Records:
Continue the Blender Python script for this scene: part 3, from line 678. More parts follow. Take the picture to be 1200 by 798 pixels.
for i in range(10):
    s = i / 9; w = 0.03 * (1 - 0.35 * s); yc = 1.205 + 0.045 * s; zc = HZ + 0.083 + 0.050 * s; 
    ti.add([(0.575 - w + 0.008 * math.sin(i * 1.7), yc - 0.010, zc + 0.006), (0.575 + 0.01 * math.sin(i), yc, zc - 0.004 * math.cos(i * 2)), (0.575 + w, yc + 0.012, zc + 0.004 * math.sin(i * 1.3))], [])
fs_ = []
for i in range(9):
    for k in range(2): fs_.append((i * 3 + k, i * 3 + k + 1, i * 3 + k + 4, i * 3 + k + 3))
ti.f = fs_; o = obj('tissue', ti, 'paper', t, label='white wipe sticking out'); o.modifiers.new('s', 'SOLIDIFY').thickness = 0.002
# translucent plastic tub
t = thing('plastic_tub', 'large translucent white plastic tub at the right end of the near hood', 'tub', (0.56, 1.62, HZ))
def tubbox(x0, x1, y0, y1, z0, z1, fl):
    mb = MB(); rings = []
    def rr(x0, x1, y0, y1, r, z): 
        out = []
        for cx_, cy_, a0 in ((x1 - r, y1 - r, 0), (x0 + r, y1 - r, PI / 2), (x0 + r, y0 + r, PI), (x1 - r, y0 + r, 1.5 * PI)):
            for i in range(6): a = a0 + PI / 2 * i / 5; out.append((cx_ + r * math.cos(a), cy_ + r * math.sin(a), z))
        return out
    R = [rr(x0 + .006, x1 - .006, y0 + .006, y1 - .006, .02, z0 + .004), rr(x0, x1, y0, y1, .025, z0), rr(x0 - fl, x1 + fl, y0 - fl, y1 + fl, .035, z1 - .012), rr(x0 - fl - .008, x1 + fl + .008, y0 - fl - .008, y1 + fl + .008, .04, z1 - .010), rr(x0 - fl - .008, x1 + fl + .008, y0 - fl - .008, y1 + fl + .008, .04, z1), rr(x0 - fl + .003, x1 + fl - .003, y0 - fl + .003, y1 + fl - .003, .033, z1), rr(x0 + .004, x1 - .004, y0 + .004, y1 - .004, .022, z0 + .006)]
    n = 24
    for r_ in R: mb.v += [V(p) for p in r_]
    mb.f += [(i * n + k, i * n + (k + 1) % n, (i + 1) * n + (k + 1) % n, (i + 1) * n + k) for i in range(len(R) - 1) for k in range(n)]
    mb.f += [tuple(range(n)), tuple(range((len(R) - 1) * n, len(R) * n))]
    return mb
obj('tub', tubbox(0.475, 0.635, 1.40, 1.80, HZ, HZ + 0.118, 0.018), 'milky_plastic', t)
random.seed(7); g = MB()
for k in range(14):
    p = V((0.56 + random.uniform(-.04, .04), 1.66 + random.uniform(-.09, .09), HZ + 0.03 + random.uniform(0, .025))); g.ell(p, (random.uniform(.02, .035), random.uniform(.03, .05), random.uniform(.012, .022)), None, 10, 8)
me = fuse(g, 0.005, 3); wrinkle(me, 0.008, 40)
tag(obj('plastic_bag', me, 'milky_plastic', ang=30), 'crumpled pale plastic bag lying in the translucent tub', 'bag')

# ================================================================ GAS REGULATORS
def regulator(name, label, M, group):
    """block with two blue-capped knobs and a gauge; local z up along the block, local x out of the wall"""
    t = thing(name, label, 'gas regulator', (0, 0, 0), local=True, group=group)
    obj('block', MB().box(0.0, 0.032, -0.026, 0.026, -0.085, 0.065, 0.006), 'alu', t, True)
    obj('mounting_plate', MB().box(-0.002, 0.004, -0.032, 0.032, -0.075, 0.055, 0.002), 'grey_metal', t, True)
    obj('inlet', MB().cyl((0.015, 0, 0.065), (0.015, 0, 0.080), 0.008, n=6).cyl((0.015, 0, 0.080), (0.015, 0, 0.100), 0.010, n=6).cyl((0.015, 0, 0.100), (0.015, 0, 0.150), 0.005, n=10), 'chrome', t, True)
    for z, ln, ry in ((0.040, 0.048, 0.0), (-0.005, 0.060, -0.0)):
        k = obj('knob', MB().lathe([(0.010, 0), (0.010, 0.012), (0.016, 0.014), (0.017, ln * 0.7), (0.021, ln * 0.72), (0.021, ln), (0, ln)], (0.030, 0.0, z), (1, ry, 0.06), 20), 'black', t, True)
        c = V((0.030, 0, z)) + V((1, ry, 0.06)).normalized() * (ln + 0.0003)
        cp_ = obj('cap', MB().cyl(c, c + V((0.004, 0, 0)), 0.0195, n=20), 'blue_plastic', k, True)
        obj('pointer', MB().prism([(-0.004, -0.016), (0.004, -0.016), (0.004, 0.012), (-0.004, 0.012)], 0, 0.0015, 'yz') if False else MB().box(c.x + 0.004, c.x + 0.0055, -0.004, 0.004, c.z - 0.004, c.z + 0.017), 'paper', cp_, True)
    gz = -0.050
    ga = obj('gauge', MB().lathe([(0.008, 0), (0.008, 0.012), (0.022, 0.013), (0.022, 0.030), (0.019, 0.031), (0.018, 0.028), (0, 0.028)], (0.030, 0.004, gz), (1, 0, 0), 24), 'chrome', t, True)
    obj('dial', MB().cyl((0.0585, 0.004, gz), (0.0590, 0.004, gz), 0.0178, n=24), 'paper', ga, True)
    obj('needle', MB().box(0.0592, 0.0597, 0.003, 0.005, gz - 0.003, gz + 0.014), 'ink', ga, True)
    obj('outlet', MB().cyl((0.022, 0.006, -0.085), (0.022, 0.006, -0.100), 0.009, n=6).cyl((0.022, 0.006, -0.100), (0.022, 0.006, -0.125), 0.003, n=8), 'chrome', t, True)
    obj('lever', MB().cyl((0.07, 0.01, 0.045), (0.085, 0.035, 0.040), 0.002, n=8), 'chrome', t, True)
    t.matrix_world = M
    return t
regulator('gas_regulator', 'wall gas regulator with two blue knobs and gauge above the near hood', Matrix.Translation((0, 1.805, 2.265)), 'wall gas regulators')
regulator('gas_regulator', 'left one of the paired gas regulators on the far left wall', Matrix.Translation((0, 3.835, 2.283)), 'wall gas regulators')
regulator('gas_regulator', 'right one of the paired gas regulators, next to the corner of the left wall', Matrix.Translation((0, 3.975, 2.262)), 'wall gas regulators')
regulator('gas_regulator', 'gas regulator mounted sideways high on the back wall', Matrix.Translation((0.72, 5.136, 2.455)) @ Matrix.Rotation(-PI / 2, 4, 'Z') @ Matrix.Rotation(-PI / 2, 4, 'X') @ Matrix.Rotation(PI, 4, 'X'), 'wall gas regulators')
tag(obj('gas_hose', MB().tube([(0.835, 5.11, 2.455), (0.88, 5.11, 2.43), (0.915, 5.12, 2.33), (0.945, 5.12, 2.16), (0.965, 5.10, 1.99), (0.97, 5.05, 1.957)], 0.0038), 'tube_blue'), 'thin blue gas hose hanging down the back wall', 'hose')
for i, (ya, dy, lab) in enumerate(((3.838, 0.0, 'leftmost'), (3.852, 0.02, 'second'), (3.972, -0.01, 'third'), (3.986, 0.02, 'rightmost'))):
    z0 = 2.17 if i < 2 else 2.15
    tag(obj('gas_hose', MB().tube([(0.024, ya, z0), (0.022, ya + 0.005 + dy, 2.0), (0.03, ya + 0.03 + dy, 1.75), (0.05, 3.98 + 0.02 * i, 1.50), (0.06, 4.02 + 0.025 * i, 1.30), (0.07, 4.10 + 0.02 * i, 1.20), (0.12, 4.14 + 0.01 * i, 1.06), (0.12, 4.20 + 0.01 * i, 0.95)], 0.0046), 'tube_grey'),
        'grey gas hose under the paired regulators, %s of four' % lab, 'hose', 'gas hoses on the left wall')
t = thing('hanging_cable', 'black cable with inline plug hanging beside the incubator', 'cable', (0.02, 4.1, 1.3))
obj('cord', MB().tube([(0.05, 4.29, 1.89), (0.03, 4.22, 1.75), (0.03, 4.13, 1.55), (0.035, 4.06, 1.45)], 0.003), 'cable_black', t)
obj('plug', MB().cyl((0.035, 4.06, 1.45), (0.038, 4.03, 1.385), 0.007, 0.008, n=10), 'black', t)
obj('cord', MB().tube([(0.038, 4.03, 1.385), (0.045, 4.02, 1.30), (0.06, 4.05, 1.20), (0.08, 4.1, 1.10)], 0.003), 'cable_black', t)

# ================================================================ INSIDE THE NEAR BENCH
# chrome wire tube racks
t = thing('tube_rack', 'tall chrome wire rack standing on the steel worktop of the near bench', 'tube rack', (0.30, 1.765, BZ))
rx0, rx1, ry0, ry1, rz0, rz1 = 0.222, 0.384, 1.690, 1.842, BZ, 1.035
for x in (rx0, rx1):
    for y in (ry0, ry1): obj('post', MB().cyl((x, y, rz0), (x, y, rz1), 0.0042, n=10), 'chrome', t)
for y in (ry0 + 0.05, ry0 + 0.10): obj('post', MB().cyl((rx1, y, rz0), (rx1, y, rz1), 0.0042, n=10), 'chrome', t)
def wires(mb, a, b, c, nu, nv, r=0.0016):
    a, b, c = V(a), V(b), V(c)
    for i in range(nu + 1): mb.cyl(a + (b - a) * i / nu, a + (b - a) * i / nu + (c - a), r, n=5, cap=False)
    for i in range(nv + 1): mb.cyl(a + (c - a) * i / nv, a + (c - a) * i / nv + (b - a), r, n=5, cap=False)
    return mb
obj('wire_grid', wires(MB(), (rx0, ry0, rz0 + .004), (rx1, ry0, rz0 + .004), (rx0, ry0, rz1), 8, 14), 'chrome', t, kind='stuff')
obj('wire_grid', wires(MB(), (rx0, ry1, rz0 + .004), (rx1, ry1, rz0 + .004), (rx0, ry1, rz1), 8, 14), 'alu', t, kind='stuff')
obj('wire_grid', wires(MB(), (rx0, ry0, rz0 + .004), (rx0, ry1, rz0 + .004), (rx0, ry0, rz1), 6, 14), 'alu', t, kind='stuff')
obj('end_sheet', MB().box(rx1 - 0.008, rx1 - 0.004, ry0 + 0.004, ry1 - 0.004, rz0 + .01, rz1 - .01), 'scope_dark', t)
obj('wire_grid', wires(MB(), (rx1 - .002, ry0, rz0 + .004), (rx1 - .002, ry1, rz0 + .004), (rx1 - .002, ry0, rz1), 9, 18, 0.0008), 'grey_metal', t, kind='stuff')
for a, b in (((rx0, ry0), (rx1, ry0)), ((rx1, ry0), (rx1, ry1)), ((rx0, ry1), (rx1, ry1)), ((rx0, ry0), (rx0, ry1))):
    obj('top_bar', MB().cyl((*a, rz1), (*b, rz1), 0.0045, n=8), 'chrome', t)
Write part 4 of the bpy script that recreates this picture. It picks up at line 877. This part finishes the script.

> _Instructions for the task_
Return each line in the records that holds the string "part".

> _The output_
Continue the Blender Python script for this scene: part 3, from line 678. More parts follow. Take the picture to be 1200 by 798 pixels.
Write part 4 of the bpy script that recreates this picture. It picks up at line 877. This part finishes the script.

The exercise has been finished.